Y2K: Years of preparation to squash the millennium bug

greenspun.com : LUSENET : TimeBomb 2000 (Y2000) : One Thread

http://www.ft.com/hippocampus/q31229a.htm

World News / Europe Y2K: Years of preparation to squash the millennium bug

By Neil Buckley in Brussels

In the wintry woodland of La Hulpe, 15km south-east of Brussels, a new white satellite dish is trained on the sky.

It belongs to the headquarters of SWIFT, the financial communications network, and was acquired with the Year 2000 in mind. If SWIFT's usual communications systems go down because of the Y2K problem, everything can be shifted on to satellite instead.

As the date change approaches, the dish is not the only new arrival at La Hulpe. A diesel generator stands in the yard next to the modern chateau-style corporate offices, in case the power fails.

Across an elegant lawn in the operations building, the Y2K command centre is ready and waiting - a row of computers monitoring the entire network, another charting the arrival of the New Year across all 24 time zones, a display showing the volume of activity in all centres, and televisions to follow the news. There are also a few camp beds.

Even the mobile phones are ready. Some employees in the Y2K monitoring team have swapped the SIM cards - in effect, the brains - from their mobile phones with those of colleagues in other countries. The reason: a SIM card in its home country is locked on to one network, but abroad it can roam between different networks. This way, even if one national mobile operator fails, another can be dialled.

The preparations are necessarily meticulous. SWIFT is perhaps the nearest thing the financial world has to a central nervous system.

Its network carries about 4m messages a day, or close to 1bn a year, between 6,700 financial institutions in 189 countries, including banks, brokers, securities and clearing houses and stock markets. Since many carry payments information, they are worth an estimated $2,000bn a day.

Among other things, SWIFT operates the euro clearing system on behalf of the Euro Banking Association, and provides the network linking European central banks in Target, the European payments system.

If SWIFT went down, large chunks of the international financial system could go with it. The group, a co-operative society owned by its member banks, has been working for three years to ensure that does not happen.

Preparations began in 1997 with minute testing of SWIFT's own systems and components, including everything from security locks to air conditioning. Last year, it supplied test programs to its customers, giving them a deadline of last July to carry out their own, compulsory tests.

Special test schedules running from December 29 to January 4 let customers mimic the date change, and set up payments and other transactions bridging the simulated millennial divide.

The results were generally encouraging, says Paul Janssens, SWIFT's Y2K command centre manager, though some programs, inevitably, shut down, and some computers decided they were back in the year 1900.

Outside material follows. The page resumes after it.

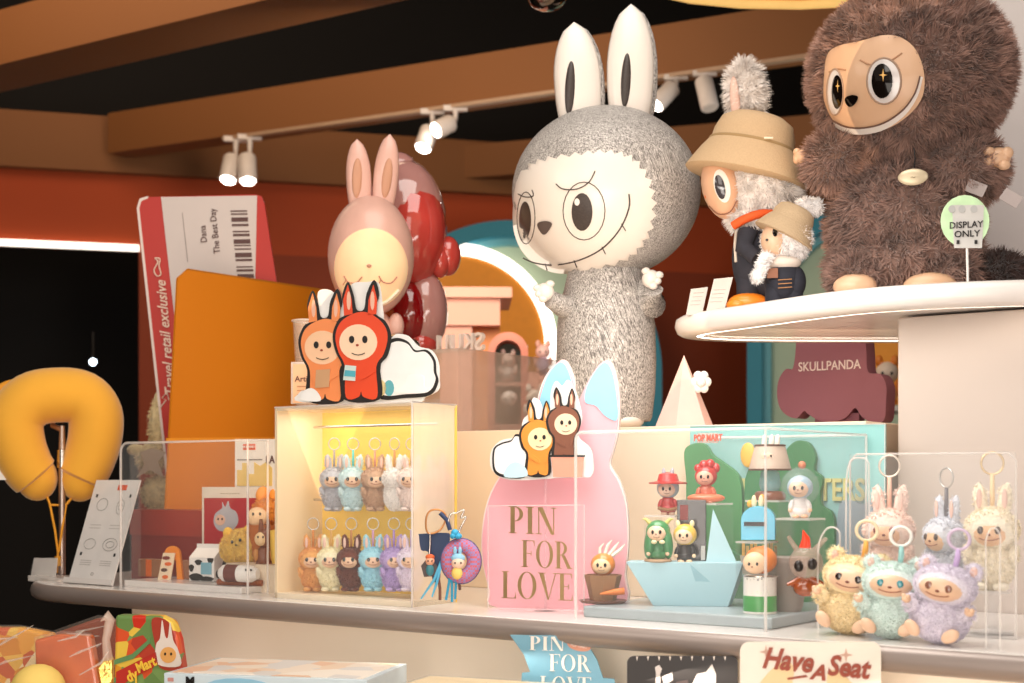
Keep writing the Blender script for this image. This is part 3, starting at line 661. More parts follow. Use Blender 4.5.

The glitches should now have been ironed out. But the final proof will only come as the year changes.

The Y2K command centre SWIFT will use builds on its euro command centre, which oversaw the arrival of the European single currency last January. Then, however, the group had one centre in La Hulpe; this time, it will have three additional regional command centres in Hong Kong, the Netherlands and the US, linked to its customer service centres.

Usually its service centres "follow the sun", opening in turn as another closes. From December 31 to January 4, each will function around the clock. All holidays have been frozen between December 27 and January 14 and about half the group's 1,400 employees will work in shifts over the period.

About 60 staff will be in the Brussels centre through New Year's night, many more on standby. "I hope we might have some fun," says Mr Janssens. "But there are 24 New Year's Eves to monitor, so there won't be much time to play."

The group has learned from experiences with the euro. Introduction of the currency itself produced no operational problems, but there were some liquidity problems in the first week, partly because of differences in local banking practices.

SWIFT hurriedly arranged conference calls involving about 70 banks to resolve the problems.

"This time, the conference calls are already organised," says Mr Janssens. "All the numbers have already been keyed in. And those calls will take place, even if they only last 15 minutes so everyone can say they are all right."

"We are well prepared. But you can never guarantee that nothing will go wrong, because things can come from lots of different directions. We are confident but not complacent. It's a fairly natural human reaction that the adrenalin will flow."